■ **Given task**:
Below is a listing to transcribe in full and exactly; keep the pictures out.

■ **Data lines**:
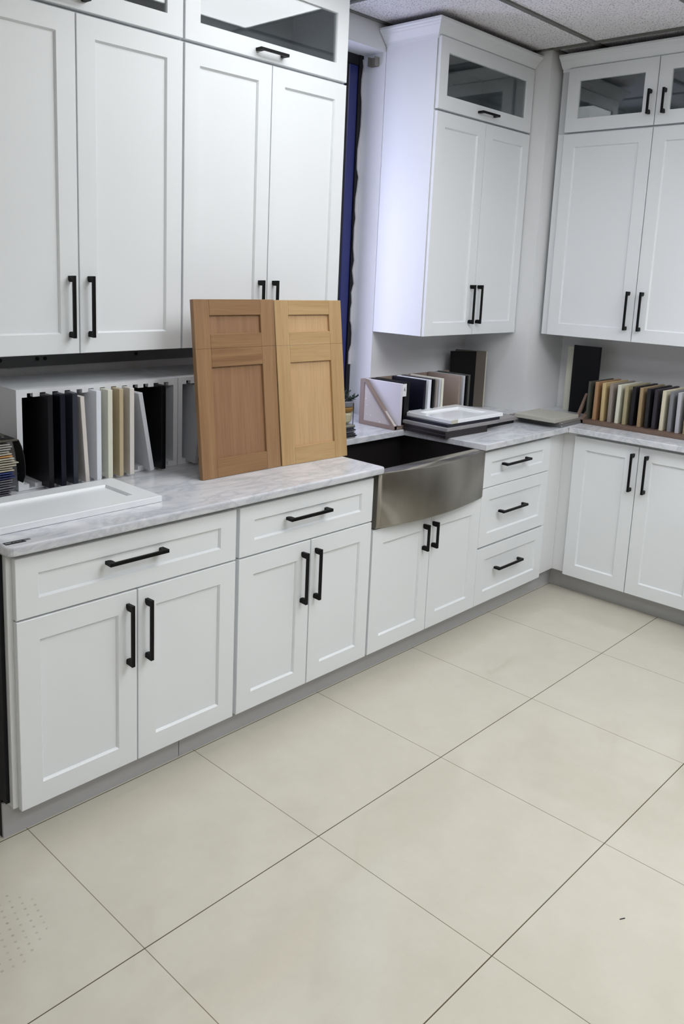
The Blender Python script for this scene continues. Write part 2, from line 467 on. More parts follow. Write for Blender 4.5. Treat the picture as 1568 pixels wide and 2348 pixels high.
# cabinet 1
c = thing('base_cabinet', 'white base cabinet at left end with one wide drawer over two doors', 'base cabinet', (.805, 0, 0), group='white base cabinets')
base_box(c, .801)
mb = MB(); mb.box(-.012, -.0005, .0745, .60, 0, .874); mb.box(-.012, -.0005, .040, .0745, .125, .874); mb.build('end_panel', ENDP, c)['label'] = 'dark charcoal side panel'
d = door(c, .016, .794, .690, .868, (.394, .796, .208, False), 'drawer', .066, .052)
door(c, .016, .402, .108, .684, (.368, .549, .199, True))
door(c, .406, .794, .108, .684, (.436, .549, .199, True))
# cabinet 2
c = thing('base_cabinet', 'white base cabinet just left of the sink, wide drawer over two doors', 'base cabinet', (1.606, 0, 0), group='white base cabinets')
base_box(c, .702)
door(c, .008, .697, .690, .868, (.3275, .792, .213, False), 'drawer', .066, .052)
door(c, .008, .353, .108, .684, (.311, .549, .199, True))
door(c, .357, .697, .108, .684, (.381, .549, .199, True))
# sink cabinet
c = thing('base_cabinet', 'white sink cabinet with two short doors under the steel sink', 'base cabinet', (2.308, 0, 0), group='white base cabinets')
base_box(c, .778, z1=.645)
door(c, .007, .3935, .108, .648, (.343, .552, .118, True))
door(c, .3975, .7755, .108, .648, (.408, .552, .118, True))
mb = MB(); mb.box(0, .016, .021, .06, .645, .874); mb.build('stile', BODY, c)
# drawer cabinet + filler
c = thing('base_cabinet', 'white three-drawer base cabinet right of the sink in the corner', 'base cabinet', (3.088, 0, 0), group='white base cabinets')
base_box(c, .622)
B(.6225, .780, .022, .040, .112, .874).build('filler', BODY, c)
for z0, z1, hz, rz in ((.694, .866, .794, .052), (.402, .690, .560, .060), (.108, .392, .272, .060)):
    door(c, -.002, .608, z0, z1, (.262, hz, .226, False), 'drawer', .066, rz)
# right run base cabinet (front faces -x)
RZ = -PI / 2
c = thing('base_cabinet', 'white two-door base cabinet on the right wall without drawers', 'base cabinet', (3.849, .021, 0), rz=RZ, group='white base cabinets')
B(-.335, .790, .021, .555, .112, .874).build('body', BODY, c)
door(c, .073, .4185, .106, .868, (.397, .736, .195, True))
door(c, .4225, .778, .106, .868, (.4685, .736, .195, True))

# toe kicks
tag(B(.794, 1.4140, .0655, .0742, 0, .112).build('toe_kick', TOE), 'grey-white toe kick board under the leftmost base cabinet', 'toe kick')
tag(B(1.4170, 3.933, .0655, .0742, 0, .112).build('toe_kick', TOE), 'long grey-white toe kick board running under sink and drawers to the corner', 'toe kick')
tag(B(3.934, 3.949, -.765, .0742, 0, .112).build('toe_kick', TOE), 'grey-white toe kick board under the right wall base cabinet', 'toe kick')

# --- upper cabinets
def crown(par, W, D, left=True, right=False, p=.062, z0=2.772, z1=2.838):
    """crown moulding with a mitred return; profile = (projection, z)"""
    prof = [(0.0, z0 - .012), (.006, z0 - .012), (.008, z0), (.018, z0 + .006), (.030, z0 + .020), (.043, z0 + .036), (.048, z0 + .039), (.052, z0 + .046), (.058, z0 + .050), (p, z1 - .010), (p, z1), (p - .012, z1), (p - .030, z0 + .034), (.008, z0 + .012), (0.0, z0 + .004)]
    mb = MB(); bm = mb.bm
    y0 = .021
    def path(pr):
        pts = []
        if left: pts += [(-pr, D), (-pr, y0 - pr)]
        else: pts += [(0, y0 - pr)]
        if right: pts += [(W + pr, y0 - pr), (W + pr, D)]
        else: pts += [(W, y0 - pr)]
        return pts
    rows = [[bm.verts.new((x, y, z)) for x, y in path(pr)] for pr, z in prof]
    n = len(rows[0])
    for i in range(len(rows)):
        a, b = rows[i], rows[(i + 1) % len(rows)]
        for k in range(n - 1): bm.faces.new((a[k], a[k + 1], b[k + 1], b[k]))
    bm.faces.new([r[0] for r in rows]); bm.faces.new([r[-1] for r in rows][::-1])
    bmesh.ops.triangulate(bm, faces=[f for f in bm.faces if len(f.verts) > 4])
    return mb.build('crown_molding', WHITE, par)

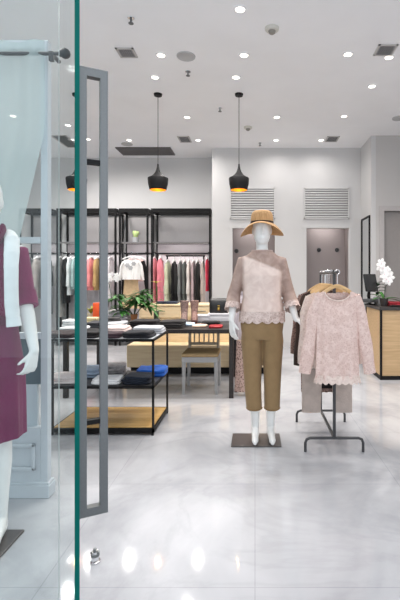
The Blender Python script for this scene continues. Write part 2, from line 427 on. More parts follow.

■ **The output**:
The Blender Python script for this scene continues. Write part 2, from line 467 on. More parts follow. Write for Blender 4.5. Treat the picture as 1568 pixels wide and 2348 pixels high.
# cabinet 1
c = thing('base_cabinet', 'white base cabinet at left end with one wide drawer over two doors', 'base cabinet', (.805, 0, 0), group='white base cabinets')
base_box(c, .801)
mb = MB(); mb.box(-.012, -.0005, .0745, .60, 0, .874); mb.box(-.012, -.0005, .040, .0745, .125, .874); mb.build('end_panel', ENDP, c)['label'] = 'dark charcoal side panel'
d = door(c, .016, .794, .690, .868, (.394, .796, .208, False), 'drawer', .066, .052)
door(c, .016, .402, .108, .684, (.368, .549, .199, True))
door(c, .406, .794, .108, .684, (.436, .549, .199, True))
# cabinet 2
c = thing('base_cabinet', 'white base cabinet just left of the sink, wide drawer over two doors', 'base cabinet', (1.606, 0, 0), group='white base cabinets')
base_box(c, .702)
door(c, .008, .697, .690, .868, (.3275, .792, .213, False), 'drawer', .066, .052)
door(c, .008, .353, .108, .684, (.311, .549, .199, True))
door(c, .357, .697, .108, .684, (.381, .549, .199, True))
# sink cabinet
c = thing('base_cabinet', 'white sink cabinet with two short doors under the steel sink', 'base cabinet', (2.308, 0, 0), group='white base cabinets')
base_box(c, .778, z1=.645)
door(c, .007, .3935, .108, .648, (.343, .552, .118, True))
door(c, .3975, .7755, .108, .648, (.408, .552, .118, True))
mb = MB(); mb.box(0, .016, .021, .06, .645, .874); mb.build('stile', BODY, c)
# drawer cabinet + filler
c = thing('base_cabinet', 'white three-drawer base cabinet right of the sink in the corner', 'base cabinet', (3.088, 0, 0), group='white base cabinets')
base_box(c, .622)
B(.6225, .780, .022, .040, .112, .874).build('filler', BODY, c)
for z0, z1, hz, rz in ((.694, .866, .794, .052), (.402, .690, .560, .060), (.108, .392, .272, .060)):
    door(c, -.002, .608, z0, z1, (.262, hz, .226, False), 'drawer', .066, rz)
# right run base cabinet (front faces -x)
RZ = -PI / 2
c = thing('base_cabinet', 'white two-door base cabinet on the right wall without drawers', 'base cabinet', (3.849, .021, 0), rz=RZ, group='white base cabinets')
B(-.335, .790, .021, .555, .112, .874).build('body', BODY, c)
door(c, .073, .4185, .106, .868, (.397, .736, .195, True))
door(c, .4225, .778, .106, .868, (.4685, .736, .195, True))

# toe kicks
tag(B(.794, 1.4140, .0655, .0742, 0, .112).build('toe_kick', TOE), 'grey-white toe kick board under the leftmost base cabinet', 'toe kick')
tag(B(1.4170, 3.933, .0655, .0742, 0, .112).build('toe_kick', TOE), 'long grey-white toe kick board running under sink and drawers to the corner', 'toe kick')
tag(B(3.934, 3.949, -.765, .0742, 0, .112).build('toe_kick', TOE), 'grey-white toe kick board under the right wall base cabinet', 'toe kick')

# --- upper cabinets
def crown(par, W, D, left=True, right=False, p=.062, z0=2.772, z1=2.838):
    """crown moulding with a mitred return; profile = (projection, z)"""
    prof = [(0.0, z0 - .012), (.006, z0 - .012), (.008, z0), (.018, z0 + .006), (.030, z0 + .020), (.043, z0 + .036), (.048, z0 + .039), (.052, z0 + .046), (.058, z0 + .050), (p, z1 - .010), (p, z1), (p - .012, z1), (p - .030, z0 + .034), (.008, z0 + .012), (0.0, z0 + .004)]
    mb = MB(); bm = mb.bm
    y0 = .021
    def path(pr):
        pts = []
        if left: pts += [(-pr, D), (-pr, y0 - pr)]
        else: pts += [(0, y0 - pr)]
        if right: pts += [(W + pr, y0 - pr), (W + pr, D)]
        else: pts += [(W, y0 - pr)]
        return pts
    rows = [[bm.verts.new((x, y, z)) for x, y in path(pr)] for pr, z in prof]
    n = len(rows[0])
    for i in range(len(rows)):
        a, b = rows[i], rows[(i + 1) % len(rows)]
        for k in range(n - 1): bm.faces.new((a[k], a[k + 1], b[k + 1], b[k]))
    bm.faces.new([r[0] for r in rows]); bm.faces.new([r[-1] for r in rows][::-1])
    bmesh.ops.triangulate(bm, faces=[f for f in bm.faces if len(f.verts) > 4])
    return mb.build('crown_molding', WHITE, par)

The Blender Python script for this scene continues. Write part 2, from line 427 on. More parts follow.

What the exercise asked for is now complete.